§ **Data excerpts**

** START **

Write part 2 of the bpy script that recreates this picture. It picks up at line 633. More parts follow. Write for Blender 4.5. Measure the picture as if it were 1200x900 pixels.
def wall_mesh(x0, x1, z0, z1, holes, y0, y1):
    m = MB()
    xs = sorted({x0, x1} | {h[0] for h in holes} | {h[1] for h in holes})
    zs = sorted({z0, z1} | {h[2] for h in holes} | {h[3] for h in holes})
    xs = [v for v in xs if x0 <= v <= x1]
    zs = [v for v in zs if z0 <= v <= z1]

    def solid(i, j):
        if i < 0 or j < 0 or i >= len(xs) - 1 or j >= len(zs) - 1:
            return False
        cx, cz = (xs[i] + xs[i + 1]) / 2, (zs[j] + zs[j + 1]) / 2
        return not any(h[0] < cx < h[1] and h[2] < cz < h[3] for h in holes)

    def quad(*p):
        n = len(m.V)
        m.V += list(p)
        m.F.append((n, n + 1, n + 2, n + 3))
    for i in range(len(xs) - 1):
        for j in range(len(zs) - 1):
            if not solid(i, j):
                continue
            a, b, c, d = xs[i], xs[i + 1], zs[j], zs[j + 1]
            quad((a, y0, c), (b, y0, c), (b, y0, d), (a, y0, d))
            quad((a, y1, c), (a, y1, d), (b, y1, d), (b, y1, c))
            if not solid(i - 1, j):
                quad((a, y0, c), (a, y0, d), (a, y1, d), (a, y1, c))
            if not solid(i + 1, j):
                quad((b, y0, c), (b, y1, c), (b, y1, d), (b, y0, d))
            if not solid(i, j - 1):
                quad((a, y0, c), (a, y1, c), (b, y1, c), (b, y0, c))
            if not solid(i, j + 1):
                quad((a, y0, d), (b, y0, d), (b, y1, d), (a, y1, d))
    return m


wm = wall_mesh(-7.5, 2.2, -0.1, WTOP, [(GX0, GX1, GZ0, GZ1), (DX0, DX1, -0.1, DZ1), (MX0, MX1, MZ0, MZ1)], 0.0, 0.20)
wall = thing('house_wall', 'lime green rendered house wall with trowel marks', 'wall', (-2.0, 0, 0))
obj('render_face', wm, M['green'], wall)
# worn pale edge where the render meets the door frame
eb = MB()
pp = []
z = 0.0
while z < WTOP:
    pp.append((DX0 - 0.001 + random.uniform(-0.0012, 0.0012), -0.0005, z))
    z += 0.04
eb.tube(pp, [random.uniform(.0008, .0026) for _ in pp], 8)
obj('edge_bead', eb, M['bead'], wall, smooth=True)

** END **
** START **

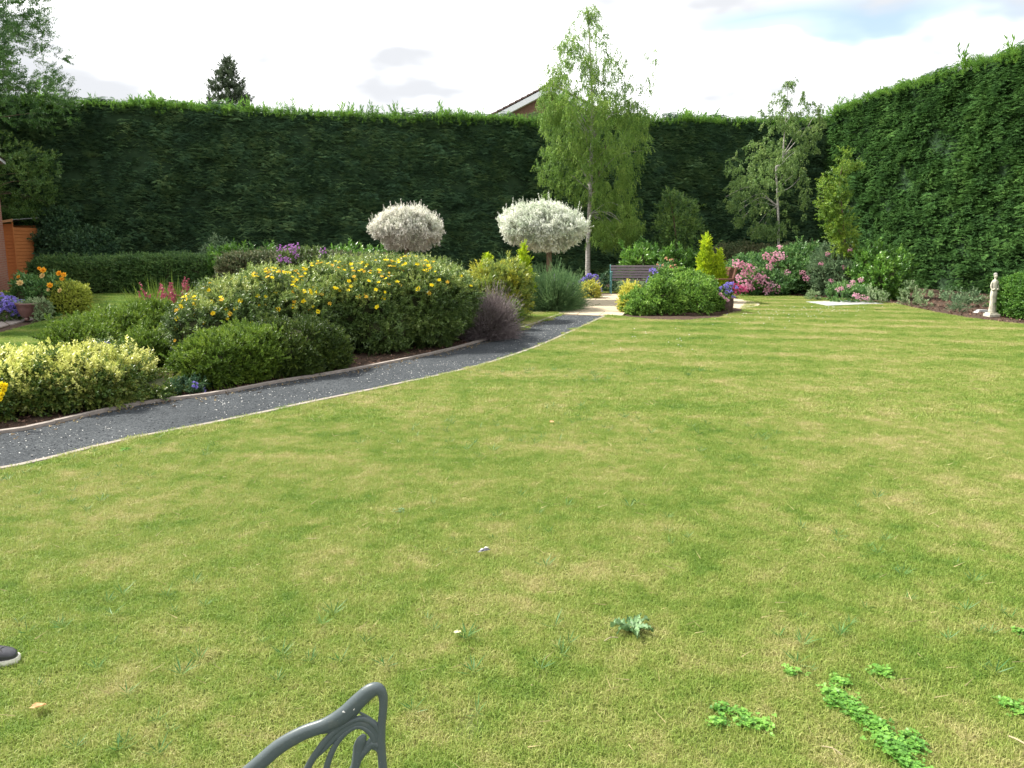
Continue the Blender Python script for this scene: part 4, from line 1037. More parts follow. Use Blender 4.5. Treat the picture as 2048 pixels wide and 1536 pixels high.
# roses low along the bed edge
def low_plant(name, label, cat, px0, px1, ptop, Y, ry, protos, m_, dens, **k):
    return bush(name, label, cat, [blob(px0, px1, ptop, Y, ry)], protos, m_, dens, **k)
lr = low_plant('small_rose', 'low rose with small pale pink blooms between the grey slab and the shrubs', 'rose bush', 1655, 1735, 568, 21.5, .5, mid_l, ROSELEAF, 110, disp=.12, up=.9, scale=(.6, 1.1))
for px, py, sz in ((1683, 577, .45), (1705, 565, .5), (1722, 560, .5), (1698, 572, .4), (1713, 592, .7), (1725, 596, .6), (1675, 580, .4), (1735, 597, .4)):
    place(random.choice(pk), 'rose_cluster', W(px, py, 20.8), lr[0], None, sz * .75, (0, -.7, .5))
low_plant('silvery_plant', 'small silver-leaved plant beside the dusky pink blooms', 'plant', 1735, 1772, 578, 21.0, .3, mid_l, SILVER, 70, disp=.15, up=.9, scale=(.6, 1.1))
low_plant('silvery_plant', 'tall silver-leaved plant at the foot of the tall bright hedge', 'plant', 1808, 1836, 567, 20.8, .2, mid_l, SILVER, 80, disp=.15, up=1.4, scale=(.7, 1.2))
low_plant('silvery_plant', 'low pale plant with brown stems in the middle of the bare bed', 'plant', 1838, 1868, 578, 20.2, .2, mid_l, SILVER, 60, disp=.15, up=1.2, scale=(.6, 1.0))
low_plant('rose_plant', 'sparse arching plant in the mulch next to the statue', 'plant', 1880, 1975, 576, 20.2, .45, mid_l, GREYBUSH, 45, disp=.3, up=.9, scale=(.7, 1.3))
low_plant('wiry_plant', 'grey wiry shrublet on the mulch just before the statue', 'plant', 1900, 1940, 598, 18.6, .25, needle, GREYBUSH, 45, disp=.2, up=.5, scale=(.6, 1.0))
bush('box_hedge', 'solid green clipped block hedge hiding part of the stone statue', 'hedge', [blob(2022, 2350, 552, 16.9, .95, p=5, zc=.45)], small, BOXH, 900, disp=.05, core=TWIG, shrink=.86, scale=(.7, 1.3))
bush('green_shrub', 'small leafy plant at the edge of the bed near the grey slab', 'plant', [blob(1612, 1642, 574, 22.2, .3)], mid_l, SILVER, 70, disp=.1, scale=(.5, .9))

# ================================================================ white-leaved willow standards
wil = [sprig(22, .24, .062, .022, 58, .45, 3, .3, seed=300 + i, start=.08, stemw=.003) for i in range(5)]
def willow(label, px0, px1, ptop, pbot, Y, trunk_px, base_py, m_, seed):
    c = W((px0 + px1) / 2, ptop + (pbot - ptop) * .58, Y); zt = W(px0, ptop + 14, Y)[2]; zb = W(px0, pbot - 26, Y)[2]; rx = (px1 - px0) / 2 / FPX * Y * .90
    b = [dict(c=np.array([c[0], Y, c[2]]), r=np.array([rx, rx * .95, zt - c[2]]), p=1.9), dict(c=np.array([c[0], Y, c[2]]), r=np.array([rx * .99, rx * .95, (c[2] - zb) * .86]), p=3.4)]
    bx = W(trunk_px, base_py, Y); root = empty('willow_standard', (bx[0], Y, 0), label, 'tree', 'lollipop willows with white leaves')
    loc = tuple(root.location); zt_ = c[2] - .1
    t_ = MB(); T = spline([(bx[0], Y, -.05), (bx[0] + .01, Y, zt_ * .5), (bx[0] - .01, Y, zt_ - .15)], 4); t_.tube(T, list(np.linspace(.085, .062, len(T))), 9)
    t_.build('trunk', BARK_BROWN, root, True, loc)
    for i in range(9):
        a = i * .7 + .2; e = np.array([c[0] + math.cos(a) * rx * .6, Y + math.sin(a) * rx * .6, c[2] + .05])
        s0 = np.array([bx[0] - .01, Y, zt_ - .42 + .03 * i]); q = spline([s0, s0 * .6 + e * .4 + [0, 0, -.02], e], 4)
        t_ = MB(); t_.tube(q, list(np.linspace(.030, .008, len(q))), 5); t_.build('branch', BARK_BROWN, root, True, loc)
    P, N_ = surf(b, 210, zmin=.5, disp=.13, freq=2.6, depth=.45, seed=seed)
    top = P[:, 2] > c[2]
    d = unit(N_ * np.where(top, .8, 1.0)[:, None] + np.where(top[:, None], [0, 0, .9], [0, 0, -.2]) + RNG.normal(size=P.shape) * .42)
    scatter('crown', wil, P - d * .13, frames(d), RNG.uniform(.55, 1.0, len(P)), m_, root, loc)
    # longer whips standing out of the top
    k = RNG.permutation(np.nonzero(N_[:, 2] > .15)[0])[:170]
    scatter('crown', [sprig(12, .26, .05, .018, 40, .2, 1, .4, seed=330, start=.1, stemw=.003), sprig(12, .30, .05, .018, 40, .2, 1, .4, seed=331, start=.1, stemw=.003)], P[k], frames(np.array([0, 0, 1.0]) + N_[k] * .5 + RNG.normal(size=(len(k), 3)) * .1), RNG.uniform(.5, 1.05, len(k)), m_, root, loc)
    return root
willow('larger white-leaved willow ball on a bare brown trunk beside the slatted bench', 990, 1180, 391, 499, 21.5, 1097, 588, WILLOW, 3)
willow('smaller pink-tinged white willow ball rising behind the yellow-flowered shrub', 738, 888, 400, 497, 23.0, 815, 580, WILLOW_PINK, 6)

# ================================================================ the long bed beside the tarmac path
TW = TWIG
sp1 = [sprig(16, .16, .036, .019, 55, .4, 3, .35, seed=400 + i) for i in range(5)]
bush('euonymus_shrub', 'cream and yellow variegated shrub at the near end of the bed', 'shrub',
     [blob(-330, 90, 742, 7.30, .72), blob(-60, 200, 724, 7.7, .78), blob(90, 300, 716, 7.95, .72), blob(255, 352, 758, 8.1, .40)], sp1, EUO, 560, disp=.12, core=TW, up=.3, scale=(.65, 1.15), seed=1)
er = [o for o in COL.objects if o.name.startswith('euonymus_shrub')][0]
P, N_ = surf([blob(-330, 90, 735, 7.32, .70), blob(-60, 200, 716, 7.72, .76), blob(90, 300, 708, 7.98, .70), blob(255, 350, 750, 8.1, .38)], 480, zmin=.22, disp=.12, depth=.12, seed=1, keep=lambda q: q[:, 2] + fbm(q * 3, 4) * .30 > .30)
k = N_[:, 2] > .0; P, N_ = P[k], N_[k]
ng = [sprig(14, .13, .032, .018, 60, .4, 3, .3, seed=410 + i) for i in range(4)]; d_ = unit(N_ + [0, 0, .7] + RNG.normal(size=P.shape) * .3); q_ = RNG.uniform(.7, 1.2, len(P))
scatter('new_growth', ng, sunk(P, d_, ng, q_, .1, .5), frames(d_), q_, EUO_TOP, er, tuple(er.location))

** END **
** START **

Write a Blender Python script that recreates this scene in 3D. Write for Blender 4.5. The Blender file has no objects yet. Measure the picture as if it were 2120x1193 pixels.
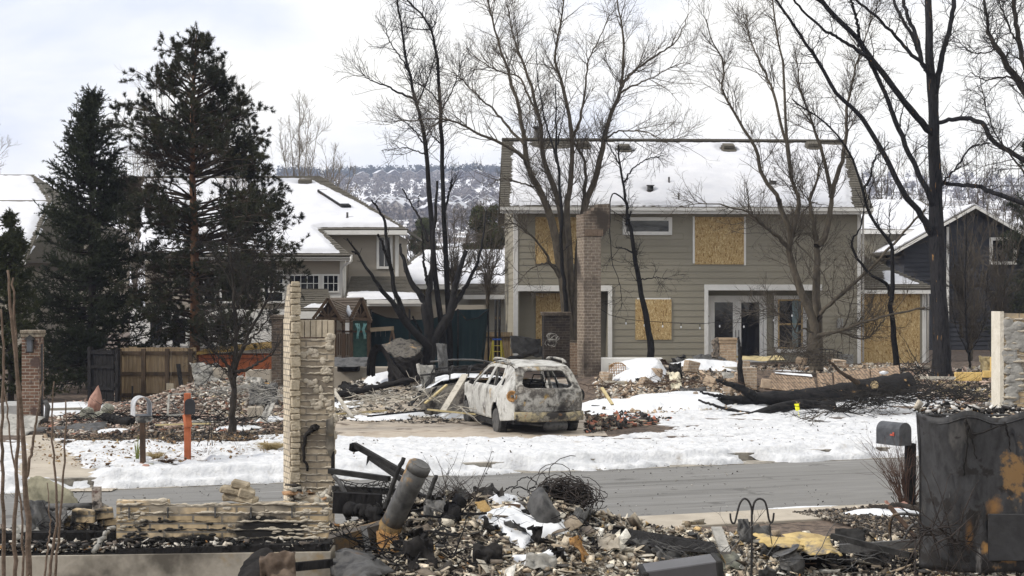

** END **

§ **Set task**
Look through the material above and print exactly the lines from the one containing "Write part 2" to the one containing "return not any(h[0]", both included, and nothing more.

§ **Correct answer**
Write part 2 of the bpy script that recreates this picture. It picks up at line 633. More parts follow. Write for Blender 4.5. Measure the picture as if it were 1200x900 pixels.
def wall_mesh(x0, x1, z0, z1, holes, y0, y1):
    m = MB()
    xs = sorted({x0, x1} | {h[0] for h in holes} | {h[1] for h in holes})
    zs = sorted({z0, z1} | {h[2] for h in holes} | {h[3] for h in holes})
    xs = [v for v in xs if x0 <= v <= x1]
    zs = [v for v in zs if z0 <= v <= z1]

    def solid(i, j):
        if i < 0 or j < 0 or i >= len(xs) - 1 or j >= len(zs) - 1:
            return False
        cx, cz = (xs[i] + xs[i + 1]) / 2, (zs[j] + zs[j + 1]) / 2
        return not any(h[0] < cx < h[1] and h[2] < cz < h[3] for h in holes)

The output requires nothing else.